Slow Down and Locate Better - The 5-5-20 Principle
“People think I’m smart? You know what makes you smart? Locate your fastball down and away. That’s what makes you smart. You talk to Sandy Koufax, Bob Gibson, or Tom Seaver. They’ll all tell you the same thing. It’s not your arm that makes you a great pitcher. It’s that thing between both your ears that we call a brain.” - MLB Hall of Famer, Greg Maddux.
How you’re thinking about things has a profound effect on the outcomes you’re going to get, especially when you’re faced with less than ideal circumstances.
The more I work with high performers, the more I’m convinced the way we think often predicts where we’re going.
Most of us are thinking poorly by default, the most successful people think about their circumstances in a way that uncovers what’s most important and then they orient everything around what actually moves the needle. The rest is simply noise.
Greg Maddux was one of the most dominant pitchers in Major League Baseball from the late 1980s through the early 2000s. He was the first pitcher to win the Cy Young Award four consecutive years. Widely regarded as one of the most intelligent pitchers to ever play the game, “The Professor” became a master at simplifying what matters most.
“I could probably throw harder if I wanted, but why? When they’re in a jam, a lot of pitchers try to throw harder. Me, I try to locate better.”
Maddux learned what matters most for pitchers in producing successful outcomes, locating the baseball in spots that make it hard to hit.
Have you deduced what matters most in getting you from where you are to where you want to be?
There’s so much noise in high performance. So much of the non-essential is getting sold to us as effective solutions to our greatest problems. We’re effectively being told to “throw harder”, when what we need to do is “slow down and locate better.”
The 5-5-20 principle for raising your game.
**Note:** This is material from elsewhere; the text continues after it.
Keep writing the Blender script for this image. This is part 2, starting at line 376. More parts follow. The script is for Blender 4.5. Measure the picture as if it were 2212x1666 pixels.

There’s another lesson from professional baseball that may be worth your attention.
Major league starting pitchers like Greg Maddux would start 30 games in a given season if healthy. Maddux, like all the greats, learned what Sports Psychologist, Harvey Dorfman would often teach in that the 30 starts in a season typically have the same pattern.
5 starts out of the season - You’ll feel invincible. Everything clicks, everything flows, everything works great. These 5 starts, no matter what - you’re going to perform really well.
5 starts out of the season - You’re horrible. Nothing works, everything falls apart. You’re lost out on the mound, no breaks go your way, it’s all uphill.
What Maddux learned and any high performer who’s successful - The 5 starts that go well and the 5 starts that don’t go well will not make or break your season or career.
The gap between Maddux and the bottom dweller isn’t the 10 starts on the extremes, but rather the 20 starts in the middle where you don’t have your best stuff. Low performers fall apart. Guys like Maddux find a way to work through and produce the best performance possible.
5 starts you’re untouchable
5 starts you’ll have nothing.
20 games somewhere in the middle. Those twenty define your season. Those are the days when execution matters more than emotion.
Locate Better > Throw Harder
We all have a tendency to romanticize our mountaintop days and catastrophize our days in the valley. But careers, marriages, businesses, leadership effectiveness is built on the middle days.
Days when you slept just okay.
Days when you’re a touch distracted
Days when motivation is lagging.
Days when you decide to execute on what actually moves the needle - even without your “best stuff.”
Greg Maddux was world class because of his talent, but he became a Hall of Famer because he mastered the ability to execute in his middle 20 starts per year.
Leading under pressure this week?
Slow down and locate better.
Marriage problems?
Slow down and locate better.
Business stalled?
Slow down and locate better.
Team culture drifting?
Slow down and locate better.
Given the “stuff” you’ve got. What would it look like to slow down and locate better today? Don’t just assume throwing harder will get you out of your jams.